China will end a ban on foreign majority control of its steel companies, a long-touted overhaul widely seen by analysts as coming too late to revive the nation’s beleaguered industry.

The country’s top economic planning agency, the National Development & Reform Commission, said in a statement Friday that steel would be among 349 industries designated under a policy category it called “foreign investment encouraged,” which opens the sector to foreign control.

The change would be effective April 10, the agency said.
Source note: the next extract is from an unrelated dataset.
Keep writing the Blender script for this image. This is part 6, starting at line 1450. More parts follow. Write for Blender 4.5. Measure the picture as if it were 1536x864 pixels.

State industry officials a year ago had told reporters the nine-year-old ban was under review. Beijing previously viewed steel as a strategic sector, supplying some of its most crucial industries, and was reluctant to allow outside control—though it allowed minority stakes under certain conditions.

The Chinese government in July 2005 blocked foreign investors from taking controlling stakes in domestic steel companies, thwarting a bid by Mittal Steel Co. to acquire control of Shenzhen-listed Hunan Valin Iron & Steel Co. Mittal was one of the companies that merged to become the world’s largest steelmaker, ArcelorMittal SA, the following year.

Since then, proposals to lift the ban have periodically surfaced from Chinese steelmakers hopeful for injections of foreign capital. Last year, the commission deregulated foreign participation in previously closed infrastructure projects including railways, gas pipelines, telecommunications and clean energy, setting the stage for a wider liberalization.

The latest move comes at a time when China’s economic slowdown has taken a heavy toll on steelmakers. Pressure to cut environmental pollution and slowing demand from big-ticket construction have sent Shanghai steel prices plummeting 41% over the past two years to 2,146 yuan ($343) a metric ton. The latest move isn’t likely to spark a flurry of bids from foreign companies, analysts say.

“You’re looking at an industry that has huge overcapacity and declining demand—by and large, it’s not the most attractive sector,” said Oliver Barron, head of Beijing research for investment bank North Square Blue Oak. The Chinese government has focused too much on opening up unprofitable sectors, such as upstream oil exploration and coal-to-chemical businesses, rather than more-attractive mainstream industries such as telecommunications, Mr. Barron said.

The state-backed China Iron & Steel Association has for more than a year publicly supported opening up the steel sector. Part of the pressure to do so, its officials say, comes from mounting concern from export destinations over allegations of dumping of steel products from Chinese mills seeking a way out of the economic doldrums at home.

China’s steel-product exports last year rose to a record 94 million tons, customs data showed.

“One reason why trade friction has been rising is that foreign investment isn’t allowed,” Zhang Changfu, the association’s secretary-general, said last year. “This has to change. if you don’t let people in, how do you go out?”